Unlike his fellow director-choreographers, Tune also maintained a successful performing career. His nine Tony Awards (plus a tenth, for Lifetime Achievement) were earned across four categories, not only for choreography and direction, but also as both featured and lead actor in a musical, for Seesaw and My One and Only –a distinction no one else can claim.

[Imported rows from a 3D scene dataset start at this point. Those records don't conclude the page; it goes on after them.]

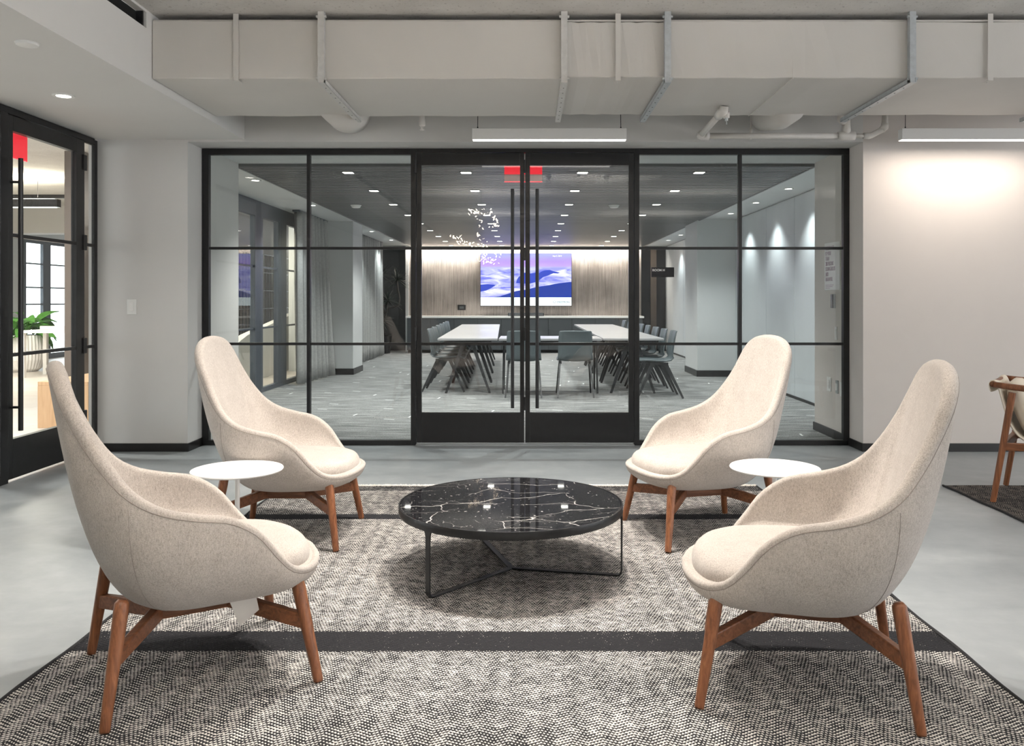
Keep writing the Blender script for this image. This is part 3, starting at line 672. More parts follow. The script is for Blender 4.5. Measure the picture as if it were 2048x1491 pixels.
def build_armchair():
    t = thing('lounge_armchair', '', 'armchair', group='oatmeal wool lounge armchairs around the coffee table')
    cols, pts = shell_columns(); b = MB()
    rows = [[c[j] for c in cols] for j in range(len(cols[0]))]
    b.loft(rows, True, True, True)
    sh = b.build('shell', M['fabric'], t, smooth=True)
    def seam(idx, name, r=.0016):
        pp = [cols[i][idx] for i in range(NR)]; pp.append(pp[0]); MB().tube(pp, r, 5, False).build(name, M['seam'], sh, smooth=True)
    seam(22, 'seam')
    # vertical seams on the outer sides
    for i in (27, NR-27):
        MB().tube([c + (c-Vector((0, 0, c.z))).normalized()*.0004 for c in cols[i][3:22]], .0009, 4).build('seam', M['seam'], sh, smooth=True)
    # cushion
    ol = []
    for i, p in enumerate(rim):
        if pts[i].x > -.02:
            Q0 = cols[i][30]; g = min(1, max(0, (Q0.z-.36)/.06)); ol.append((Q0.x*(.975-.01*g), Q0.y*(.975-.035*g)))
    k0 = [q for q in ol if q[1] >= 0]; k0.sort(key=lambda q: -q[0])
    l0 = k0[-1]; back = []
    for k in range(1, 13):
        a = PI/2*k/12; back.append((l0[0]-.27*math.sin(a), l0[1]*math.cos(a)**.7 if k < 12 else 0))
    hp = k0 + back; loop = hp + [(x, -yy) for x, yy in hp[-2:0:-1]]
    cx = .06; b = MB(); rings = []
    for s, dz in ((.94, -.03), (.985, -.018), (1.0, -.004), (1.0, .010), (.992, .022), (.972, .033), (.935, .043), (.86, .052), (.74, .059), (.55, .065), (.3, .068), (.04, .069)):
        rings.append([(cx+(x-cx)*s, yy*s, .357+dz - .012*max(0, x-.15)*s) for x, yy in loop])
    b.loft(rings, True, True, True); cu = b.build('seat_cushion', M['fabric'], t, smooth=True)
    # legs
    for sx in (-1, 1):
        for sy in (-1, 1):
            foot = Vector((.302*sx, .302*sy, 0)); top = Vector((.252*sx, (.250 if sx < 0 else .235)*sy, .345 if sx < 0 else .315))
            path = [foot + (top-foot)*u for u in (0, .02, .3, .6, .9, .97, 1)]
            MB().tube(path, [.0135, .0145, .0165, .0185, .0205, .0195, .012], 16, True, 3.2, PI/4).build('leg', M['walnut'], t, smooth=True)
    st = MB().beam((-.13, 0, .212), (.09, 0, .212), .05, .052).build('stretcher', M['walnut_h'], t, bevel=.005)
    for sx in (-1, 1):
        for sy in (-1, 1):
            foot = Vector((.302*sx, .302*sy, 0)); top = Vector((.252*sx, .245*sy, .335)); e = foot+(top-foot)*.55
            c = Vector((-.02 + sx*.105, sy*.010, .212))
            MB().beam(c, e, .030, .050, (0, 0, 1), .026, .046).build('stretcher_arm', M['walnut_h'], st, bevel=.005)
    MB().beam((-.12, 0, .241), (.09, 0, .241), .10, .012).build('mount_plate', M['device'], t)
    return t
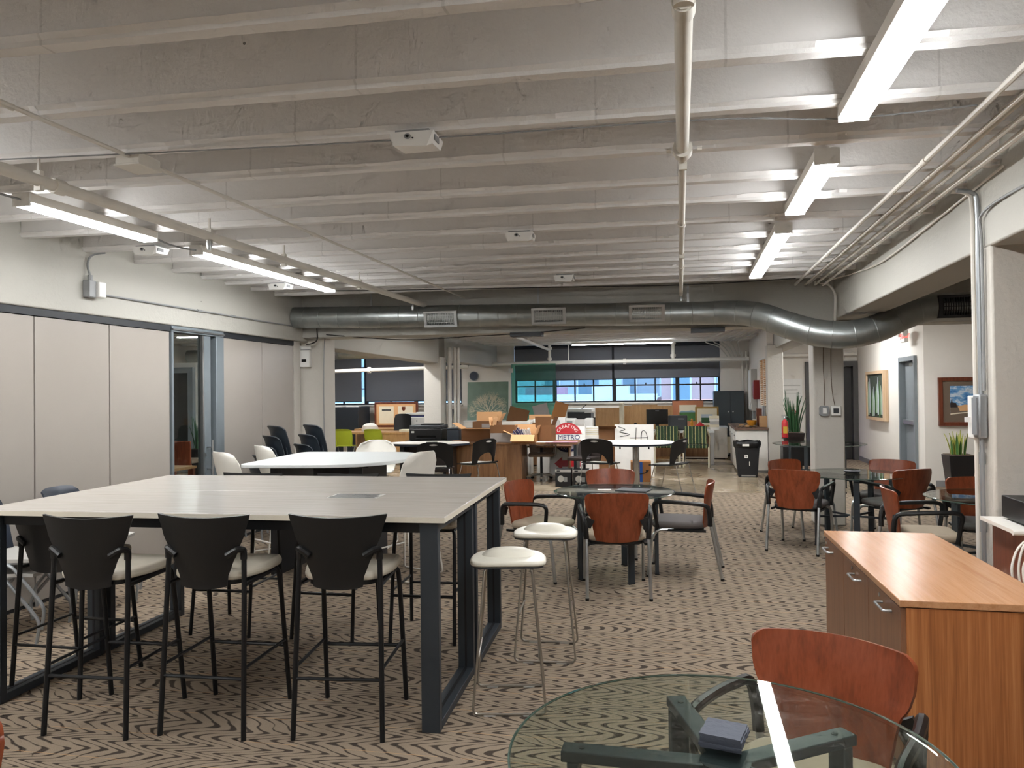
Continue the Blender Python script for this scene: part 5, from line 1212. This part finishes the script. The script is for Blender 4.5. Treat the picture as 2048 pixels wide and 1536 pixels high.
t = thing('laser_printer', 'white laser printer at the back of the oak desk', 'printer', (-6.65, 18.25, .742)); mk('body', G().box(-.32, .32, -.22, .22, 0, .30), 'white_plastic', t, bev=.015); mk('scanner', G().box(-.3, .32, -.2, .2, .34, .40), 'white_plastic', t, bev=.012); mk('neck', G().box(-.28, -.2, -.18, .18, .30, .34), 'dark_plastic', t); mk('tray_shadow', G().box(-.18, .2, -.2, .15, .301, .335), 'navy', t); mk('logo', G().cyl((0, -.22, .2), (0, -.223, .2), .02, 12), 'grey_plastic', t); mk('drawer_line', G().box(-.3, .3, -.222, -.22, .08, .087), 'grey_plastic', t); mk('paper_lip', G().box(-.05, .4, -.1, .1, .401, .42), 'white_plastic', t)
t = thing('side_table', 'low oak side table under the white laser printer', 'table', (-6.6, 18.3, 0)); mk('top', G().box(-1.75, .7, -.3, .75, .70, .741), 'oak', t)
for s in (-1.71, .66): mk('side', G().box(s-.02, s+.02, -.28, .73, 0, .70), 'oak', t)
t = thing('dust_cover', 'white dust cover lying on the oak desk', 'cover', (-7.45, 16.95, .742)); mk('cover', G().lathe([(.20, 0), (.205, .05), (.18, .13), (.1, .18), (.03, .19)], 20), 'paper', t); mk('brim', G().box(-.05, .19, -.25, -.1, 0, .03), 'white_plastic', t, bev=.01)
tag(mk('desk_tray', G().box(-.17, .17, -.12, .12, 0, .06), 'cream_mat', loc=(-6.35, 16.6, .742), bev=.005), 'cream tray on the oak desk', 'tray')
tag(mk('desk_papers', G().box(-.2, .2, -.12, .12, 0, .01), 'paper', loc=(-5.95, 16.65, .742), rot=(0, 0, .1)), 'white papers at the right end of the oak desk', 'paper')
t = thing('certificate_frame', 'large framed certificate with a crest behind the oak desk', 'picture', (-7.55, 18.9, .742)); mk('frame', G().box(-.62, .62, -.02, .03, 0, .68), 'frame_wood', t, bev=.008); mk('sheet', G().box(-.56, .56, -.024, -.02, .06, .62), 'cardboard_light', t); mk('page', G().box(-.48, -.06, -.026, -.024, .1, .56), 'cream_mat', t); mk('page', G().box(.06, .48, -.026, -.024, .1, .56), 'cream_mat', t); mk('crest', G().prism([(-.05, .12), (.05, .12), (.05, .04), (0, 0), (-.05, .04)], 0, .003).rot('X', 90).mv(.22, -.026, .43), 'frame_wood', t); mk('heading', G().box(-.40, -.14, -.028, -.026, .44, .48), 'dark_plastic', t); mk('seal', G().cyl((.12, -.026, .22), (.12, -.029, .22), .10, 24), 'yellow', t)
t = thing('dark_cupboard', 'low dark cupboard behind the left column', 'cupboard', (-8.95, 18.7, 0)); mk('body', G().box(-.65, .55, -.3, .4, .03, 1.30), 'cabinet_dark', t, bev=.006); mk('plinth', G().box(-.6, .5, -.27, .38, 0, .03), 'matte_black', t)
for i in range(2): mk('door', G().box(-.64+i*.6, -.05+i*.59, -.322, -.301, .06, 1.28), 'cabinet_dark', t, bev=.004)
for i, x in enumerate((-9.1, -8.65)): tag(mk('paper_pile', G().box(-.17, .17, -.12, .12, 0, .03), 'paper', loc=(x, 18.6, 1.3015), rot=(0, 0, .2*i)), ('left', 'right')[i]+' pile of white papers on the dark cupboard', 'paper')
tag(mk('wood_box', G().box(-.2, .2, -.2, .2, 0, .52), 'desk_wood', loc=(-8.35, 16.2, 0), bev=.004), 'small brown wooden box at the left end of the oak desk', 'box')
# tree picture
t = thing('tree_painting', 'teal canvas with a pale bare tree leaning on the far wall', 'painting', (-4.62, 17.4, .98), 0); t.rotation_euler = (R(-6), 0, R(3))
mk('canvas', G().box(-.50, .50, -.015, .015, 0, .92), plain('teal_canvas', '#7d9284', .8, var=.35, nscale=4), t)
random.seed(5)
def branch(g, x, z, a, L, w, dep):
    x2, z2 = x+math.cos(a)*L, z+math.sin(a)*L
    if abs(x2) > .48 or z2 > .9 or z2 < .02: return
    nx, nz = -math.sin(a)*w/2, math.cos(a)*w/2
    g.add([(x+nx, -.017, z+nz), (x-nx, -.017, z-nz), (x2-nx*.6, -.017, z2-nz*.6), (x2+nx*.6, -.017, z2+nz*.6)], [(0, 1, 2, 3)])
    if dep:
        for k in range(3 if dep > 2 else 2): branch(g, x2, z2, a+random.uniform(-.75, .75), L*random.uniform(.66, .86), w*.66, dep-1)
g = G(); branch(g, .03, .04, R(92), .16, .035, 6)
for a in (25, 50, 130, 155): branch(g, .03, .16, R(a), .15, .02, 5)
mk('tree', g, 'cream_mat', t)
t = thing('easel_table', 'pale cabinet under the tree painting', 'cabinet', (-4.6, 17.45, 0)); mk('body', G().box(-.55, .55, -.2, .25, .03, .95), 'white_paint', t); mk('top', G().box(-.57, .57, -.22, .27, .951, .975), 'white_laminate', t); mk('plinth', G().box(-.5, .5, -.18, .22, 0, .03), 'baseboard', t)
# teal glass screen with flattened boxes
t = thing('glass_screen', 'teal tinted glass screen standing before the far window', 'screen', (-3.42, 17.2, 0), 0)
mk('pane', G().box(-.55, .50, -.006, .006, .06, 2.30), 'teal_glass', t); mk('foot', G().box(-.56, .51, -.06, .06, 0, .06), 'silver', t); mk('edge_post', G().box(-.565, -.551, -.008, .008, .06, 2.30), 'exterior_glass', t)
mk('clip', G().box(-.62, -.52, -.02, .02, 2.10, 2.2), 'white_plastic', t)
for i, (x, y, z, w, h, rx, ry, mt, lab) in enumerate(((-3.78, 16.5, .75, .46, .55, -12, 14, 'cardboard_dark', 'folded dark brown cardboard left of the glass screen'), (-3.1, 16.6, .95, .34, .42, -8, -14, 'cardboard_grey', 'grey flattened cardboard leaning before the glass screen'), (-2.86, 16.45, .72, .30, .72, -10, 18, 'cardboard', 'tan flattened cardboard standing beside the copier'))):
    o = mk('cardboard_sheet', G().box(-w/2, w/2, -.006, .006, 0, h), mt, loc=(x, y, z), rot=(R(rx), R(ry), R(8*i))); tag(o, lab, 'cardboard', 'flattened cardboard')
t = thing('storage_unit', 'storage unit behind the boxes under the flattened cardboard', 'cabinet', (-3.35, 16.5, 0)); mk('body', G().box(-.7, .7, -.25, .3, .03, .72), 'desk_wood', t); mk('plinth', G().box(-.65, .65, -.22, .27, 0, .03), 'matte_black', t); mk('top', G().box(-.72, .72, -.27, .31, .721, .74), 'desk_wood', t)
t = thing('copier', 'white and dark office copier under the far window', 'copier', (-2.45, 18.3, 0))
mk('body', G().box(-.36, .26, -.3, .3, .05, .95), 'white_plastic', t, bev=.01); mk('scanner', G().box(-.34, .24, -.3, .28, .951, 1.14), 'dark_plastic', t, bev=.01); mk('lid', G().box(-.36, .26, -.28, .3, 1.141, 1.22), 'white_plastic', t, bev=.01); mk('control_panel', G().box(.10, .36, -.4, -.3, 1.12, 1.15), 'white_plastic', t); mk('panel_arm', G().bar((.0, -.2, 1.22), (.12, -.2, 1.32), .02, .02), 'dark_plastic', t)
for i in range(3): mk('drawer', G().box(-.35, .25, -.312, -.301, .1+i*.25, .33+i*.25), 'seat_light', t)
office_chair('office_chair', 'black swivel chair in front of the copier', -2.05, 17.5, 170, 'black_plastic', back_z=(.6, 1.02), arms=False)
t = thing('white_kiosk', 'white rounded appliance with twin posts behind the logo sign', 'appliance', (-2.15, 15.6, 0)); mk('body', G().box(-.34, .30, -.15, .15, 0, .86), 'white_plastic', t, bev=.03)
for x, w in ((-.2, .13), (.2, .09)): mk('post', G().box(x-w, x+w, -.12, .12, .86, 1.08), 'white_plastic', t, bev=.03)
mk('window_inset', G().box(-.26, -.14, -.125, -.12, .93, 1.02), 'grey_plastic', t)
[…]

Tune took the musical forward by looking backward, bringing satiric energy and contemporary style to a trove of show business antecedents–from clog dancing to showgirl formations, from precision kick lines to Fred Astaire and Ginger Rogers-style ballroom glides. He did the same with his concert and cabaret performances, drawing on classics from the Gershwins, Irving Berlin, and Cole Porter and performing them not as nostalgia but as vital, immediate statements of personal philosophy.
Everything is Choreography: The Musical Theater of Tommy Tune is the first full scale book about the career of this prodigious artist. It celebrates and examines with a critical eye his major projects, and summons for readers a glorious period of dance, performance, and theatrical imagination.